Снова разгорелся спор на тему драматургии фильма. Критиковали излишнюю фрагментарность, отсутствие сюжетных связей между событиями, слишком свободную и открытую конструкцию. Только Тадеуш Конвицкий выступил с однозначной, страстной защитой режиссерского сценария. То, что другие критиковали, он признавал наивысшей ценностью. Недостаток причинно-следственных связей между событиями позволял реализовывать «эмоциональную фабулу». Военное прошлое благодаря этому раскрывалось как поле по-прежнему живых аффектов и, хотя Конвицкий уже не мог это добавить, по крайней мере частично высвобождалось из-под идеологического контроля. «Я частично нигилист и презираю литературные законы. Я считаю, что никто не знает, как там обстоит дело с этой драматургией»[850]

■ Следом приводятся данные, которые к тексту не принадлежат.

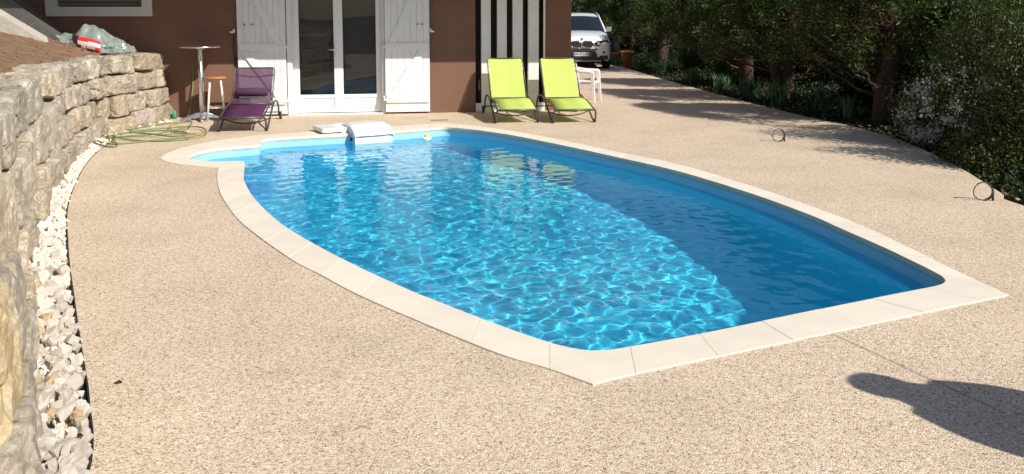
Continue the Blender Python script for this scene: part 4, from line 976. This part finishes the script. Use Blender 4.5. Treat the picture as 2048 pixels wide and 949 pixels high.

. Конвицкий сослался на авторитет Чехова: «В пьесах Чехова на сцене сидят несколько человек, о чем-то болтают, веет ветер, бьют колокола — вот вам и вся пьеса. Я не могу сказать, что драматургия — это только динамика ситуаций. Драматургия — это нарастание эмоционального напряжения»[851]. Поэтому сцену встречи Стаха с Костеком он признал одним из самых важных событий в «эмоциональной фабуле» фильма. Благодаря этой сцене «Стах пошел далеко вперед», так что излишним, как убеждал Конвицкий, было бы выстраивать его фигуру средствами классической психологии с использованием драматургии ряда мелких поворотных пунктов и постепенного развития самосознания героя — что постулировало большинство участников дискуссии. Очевидным образом они оставались под воздействием традиционных представлений о хорошо сделанной пьесе, Конвицкий же выступал как спикер современной драматургии шока. Он знал, на чем основывалась жестокость военного опыта, и был глубоко убежден, что Вайда и Чешко уловили его, этого опыта, природу. Также и сюжетную линию Яся Кроне он признал исключительным достижением авторов сценария. Для других участников собрания смерть Яся была случайной, необоснованной и абсолютно негероической. Тонкую эмоциональную драматургию, ведущую Яся к смерти как к искупительной жертве за отказ в помощи другу-еврею, один из участников этого разговора подытоживал следующим образом: «Ясь представляется мне парнем, который не в состоянии совладать со своими нервами»[852]. Для Конвицкого же смерть Яся имела глубокий моральный смысл, следовала из всего стечения обстоятельств и эмоций. «Режиссерский сценарий сделан с заботой с точки зрения эмоций, чувств, с точки зрения насыщенности жизненным реализмом, показа человека в свете гуманизма»[853].Сцена встречи Стаха и Костека в конце концов была снята. Видно, что для Вайды она имела огромное значение. По воспоминанию Казимежа Куца, тогдашнего ассистента Вайды, сцена производила потрясающее впечатление. В большей степени она была результатом импровизаций на съемочной площадке. Збигнев Цыбульский, игравший Костека, боялся конфронтации с более опытным Тадеушем Ломницким в роли Стаха. Сцену нужно было снять одним дублем, камера не меняла своего положения: «Все должно было проистекать из игры актеров»[854]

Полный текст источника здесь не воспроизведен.